Background
In the early morning hours of April 21, 2019, a Maricopa County officer observed a vehicle drifting repeatedly into a bike lane and conducted a traffic stop. The driver, Collin Freestone, told the officer his license was revoked and that he had smoked marijuana five or six hours earlier. A search of the vehicle incident to towing revealed a still-smoldering hand-rolled marijuana cigarette. The State indicted Freestone on two counts of aggravated driving while under the influence (class 4 felonies), later dismissing one count.
Freestone repeatedly failed to appear for pretrial proceedings and again absented himself on the day of trial. After defense counsel confirmed he had notified Freestone of the trial date, the court found the absence voluntary and proceeded. The jury convicted Freestone on the remaining count, and he appealed.
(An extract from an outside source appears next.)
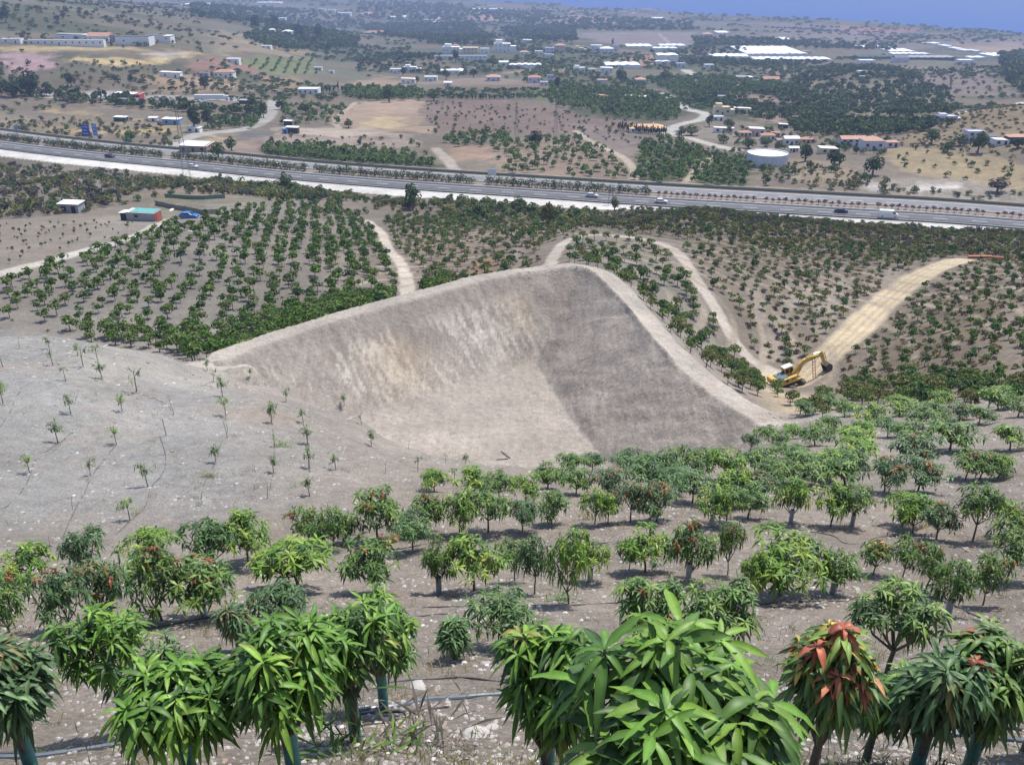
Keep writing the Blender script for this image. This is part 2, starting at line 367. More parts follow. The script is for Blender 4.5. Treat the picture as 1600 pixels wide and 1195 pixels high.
class MB:
    """collects simple solids into one mesh"""
    def __init__(s): s.v = []; s.f = []
    def add(s, vs, fs):
        b = len(s.v); s.v += [tuple(v) for v in vs]; s.f += [tuple(b + i for i in f) for f in fs]; return s
    def box(s, c, d, rz=0.0, taper=1.0, ry=0.0):
        cx, cy, cz = c; dx, dy, dz = d[0] / 2, d[1] / 2, d[2] / 2; vs = []
        for z, k in ((-dz, 1), (dz, taper)):
            for x, y in ((-dx, -dy), (dx, -dy), (dx, dy), (-dx, dy)):
                x, y, zz = x * k, y * k, z
                if ry: x, zz = x * math.cos(ry) + zz * math.sin(ry), -x * math.sin(ry) + zz * math.cos(ry)
                vs.append((cx + x * math.cos(rz) - y * math.sin(rz), cy + x * math.sin(rz) + y * math.cos(rz), cz + zz))
        return s.add(vs, [(0, 3, 2, 1), (4, 5, 6, 7), (0, 1, 5, 4), (1, 2, 6, 5), (2, 3, 7, 6), (3, 0, 4, 7)])
    def prism(s, pts, y0, y1):
        """profile in x,z extruded along y"""
        n = len(pts); vs = [(x, y0, z) for x, z in pts] + [(x, y1, z) for x, z in pts]
        fs = [tuple(range(n)), tuple(range(2 * n - 1, n - 1, -1))] + [(i, i + n, (i + 1) % n + n, (i + 1) % n) for i in range(n)]
        return s.add(vs, fs)
    def tube(s, pts, r, n=8, cap=True):
        pts = [Vector(p) for p in pts]; rs = r if hasattr(r, '__len__') else [r] * len(pts); vs = []; fs = []
        up = Vector((0, 0, 1)) if abs((pts[-1] - pts[0]).normalized().z) < .9 else Vector((1, 0, 0))
        for i, p in enumerate(pts):
            d = (pts[min(i + 1, len(pts) - 1)] - pts[max(i - 1, 0)]).normalized(); a = d.cross(up).normalized(); b = d.cross(a)
            for k in range(n):
                t = 2 * math.pi * k / n; vs.append(p + (a * math.cos(t) + b * math.sin(t)) * rs[i])
        for i in range(len(pts) - 1):
            for k in range(n): fs.append((i * n + k, i * n + (k + 1) % n, (i + 1) * n + (k + 1) % n, (i + 1) * n + k))
        if cap: fs += [tuple(range(n))[::-1], tuple(range((len(pts) - 1) * n, len(pts) * n))]
        return s.add(vs, fs)
    def roof(s, c, d, h, hip=True, rz=0.0, over=.4):
        """hipped or gabled roof on a box footprint"""
        dx, dy = d[0] / 2 + over, d[1] / 2 + over; rl = max(dx - dy, 0) if hip else dx
        vs = [(-dx, -dy, 0), (dx, -dy, 0), (dx, dy, 0), (-dx, dy, 0), (-rl, 0, h), (rl, 0, h)]
        vs = [(c[0] + x * math.cos(rz) - y * math.sin(rz), c[1] + x * math.sin(rz) + y * math.cos(rz), c[2] + z) for x, y, z in vs]
        return s.add(vs, [(0, 1, 5, 4), (1, 2, 5), (2, 3, 4, 5), (3, 0, 4), (0, 3, 2, 1)])
    def build(s, name, m, parent=None, smooth=False, bevel=0.0, me_only=False):
        me = bpy.data.meshes.new(name); me.from_pydata(s.v, [], s.f); me.materials.append(m)
        if smooth:
            me.polygons.foreach_set("use_smooth", [True] * len(me.polygons))
            me.set_sharp_from_angle(angle=math.radians(38))
        if me_only: return me
        o = link(name, me, parent)
        if bevel:
            b = o.modifiers.new("bevel", 'BEVEL'); b.width = bevel; b.segments = 2; b.limit_method = 'ANGLE'
        return o
def copy_tree(o, parent=None):
    c = o.copy(); COL.objects.link(c)
    if parent is not None: c.parent = parent
    for ch in o.children: copy_tree(ch, c)
    return c
def empty(name, loc=(0, 0, 0), rz=0.0):
    o = bpy.data.objects.new(name, None); COL.objects.link(o); o.location = loc
    o.rotation_euler = rz if hasattr(rz, '__len__') else (0, 0, rz); o.empty_display_size = .3; return o

# ------------------------------------------------------------------ ground colours (albedo), laid out in plan
def wpoly(px): 
    return at([p[0] for p in px], [p[1] for p in px])[:, :2]
X_, Y_ = GX, GY; Rr = np.hypot(X_, Y_)
col = np.empty((NR, NT, 3)); kind = np.zeros((NR, NT, 3))
n1 = fbm(X_ / 6, Y_ / 6, 101, 4); n2 = fbm(X_ / 40, Y_ / 40, 102, 4); n3 = fbm(X_ / 1.3, Y_ / 1.3, 103, 3)
def mixc(mask, c, k=None):
    m_ = mask[..., None]; col[:] = col * (1 - m_) + np.array(c) * m_
    if k is not None: kind[:] = kind * (1 - m_) + np.array(k) * m_
col[:] = (.250, .218, .198); kind[:] = (.8, 0, .1)
def zone(px, c, k=None, soft=.035, wob=.05, w=1.0):
    """polygon given as photograph pixels, laid on the ground; edges wobble in proportion to distance"""
    P = wpoly(px); cx, cy = P.mean(0); R = math.hypot(cx, cy)
    lo, hi = P.min(0) - R * .12, P.max(0) + R * .12
    mm = (X_ > lo[0]) & (X_ < hi[0]) & (Y_ > lo[1]) & (Y_ < hi[1])
    if not mm.any(): return
    sc = R * .02 + .2
    xs = X_[mm] + sc * wob * 20 * fbm(X_[mm] / sc, Y_[mm] / sc, 201, 3); ys = Y_[mm] + sc * wob * 20 * fbm(X_[mm] / sc, Y_[mm] / sc, 202, 3)
    acc = np.zeros(xs.shape)
    for dx, dy in ((0, 0), (1, 0), (-1, 0), (0, 1), (0, -1)):
        acc += inside(xs + dx * R * soft * .12, ys + dy * R * soft * .3, P) / 5
    full = np.zeros(X_.shape); full[mm] = acc * w
    mixc(full, c, k)
def strip(px, c, width, k=None, soft=.35, w=1.0, world=False, wob=.3):
    P = np.array(px) if world else wpoly(px)
    P = smooth_poly(P, 2)
    lo, hi = P.min(0) - width * 2, P.max(0) + width * 2
    mm = (X_ > lo[0]) & (X_ < hi[0]) & (Y_ > lo[1]) & (Y_ < hi[1])
    d, _, _ = seg_dist(X_[mm], Y_[mm], P)
    d = d + wob * width * .5 * fbm(X_[mm] / width, Y_[mm] / width, 55, 3)
    full = np.zeros(X_.shape); full[mm] = (1 - sstep(width / 2 - soft * width / 2, width / 2 + soft * width / 2, d)) * w
    mixc(full, c, k); return P, full
# --- beyond and around
farm = Y_ > 300
mixc(np.clip(sstep(180, 230, Y_) , 0, 1), (.175, .150, .128), (.2, 0, .6))
mixc(sstep(500, 700, Y_), (.165, .130, .102), (0, 0, .5))
mixc(sstep(600, 900, Y_) * np.clip(.5 + n2 * 1.5, 0, 1), (.13, .135, .095), (0, 0, .4))
WOODN = lambda x, y: fbm(x / 150, y / 90, 66, 5)
mixc(sstep(560, 800, Y_) * sstep(-.12, .10, WOODN(X_, Y_)) * .9, (.080, .092, .060), (0, 0, .3))
# left grey slope
zone([(-200,500),(150,525),(340,574),(470,640),(560,700),(430,790),(200,815),(-200,850)], (.256, .253, .257), (1, 0, .02), .3)
zone([(200,565),(280,572),(280,600),(210,590)], (.44, .40, .34), None, .5, .08, .7)
zone([(270,560),(350,575),(330,640),(330,720),(290,760),(260,700),(275,640)], (.30, .262, .235), None, .6, .1, .7)
zone([(340,574),(640,700),(760,735),(600,790),(480,700)], (.285, .258, .24), (.9, 0, .05), .5, .08, .8)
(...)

On appeal, Freestone raised two claims: (1) that the trial court abused its discretion by striking a prospective juror for cause over defense objection, and (2) that the court erroneously admitted testimony revealing that Freestone had invoked his right to counsel during the investigation.
The Court’s Holding
The Court of Appeals affirmed the conviction on both grounds. As to the juror strike, the court held that the trial court did not abuse its discretion in excusing prospective juror three for cause. The juror had stated that her defense-leaning bias would make her “not fair or impartial,” and although she later softened that statement, she only equivocated when asked whether she would follow jury instructions — saying she “think[s]” she would. Under Arizona Rule of Criminal Procedure 18.4(b), a court must excuse a juror if there is reasonable ground to believe she cannot render a fair and impartial verdict, and the record supported that finding.
As to the attorney-invocation testimony, the court held that while evidence of a defendant’s request to speak with counsel is generally inadmissible, defense counsel opened the door by cross-examining the arresting officer about the brevity of the investigation and the absence of field sobriety tests — questions that implied the officer’s work was deficient. Because the actual reason those steps were omitted was Freestone’s invocation of his right to counsel, the State’s redirect testimony correcting that impression was specifically responsive to the invitation created by defense counsel. The court also noted that defense counsel affirmatively agreed on the record to allow the testimony, effectively forfeiting any objection.
Key Takeaways
- A juror’s equivocal assurance that she “thinks” she can follow instructions does not cure an earlier, clear statement of partiality; trial courts retain broad discretion to strike such jurors for cause even over defense objection.
- Under Arizona’s open-door doctrine, cross-examination that implies an investigation was cursory or deficient can render otherwise inadmissible evidence — including a defendant’s invocation of the right to counsel — admissible on redirect to explain the investigation’s scope.
- Defense counsel’s on-the-record agreement to allow the attorney-invocation testimony reinforced the open-door finding and foreclosed appellate relief.
Why It Matters
This decision is a practical reminder that cross-examination strategy carries evidentiary consequences. Attorneys who challenge the thoroughness of a police investigation risk opening the door to testimony that explains — in ways potentially damaging to their client — why certain investigative steps were not taken. Where the explanation is the defendant’s own invocation of constitutional rights, the resulting evidence can be difficult to counter and carries obvious prejudicial weight.
The juror-strike holding reinforces that rehabilitative questioning during voir dire does not guarantee a juror’s continued service. Appellate courts will defer to the trial judge’s in-person assessment of credibility and candor, and a juror who hedges rather than clearly retracts a statement of bias remains vulnerable to a for-cause strike regardless of defense objection.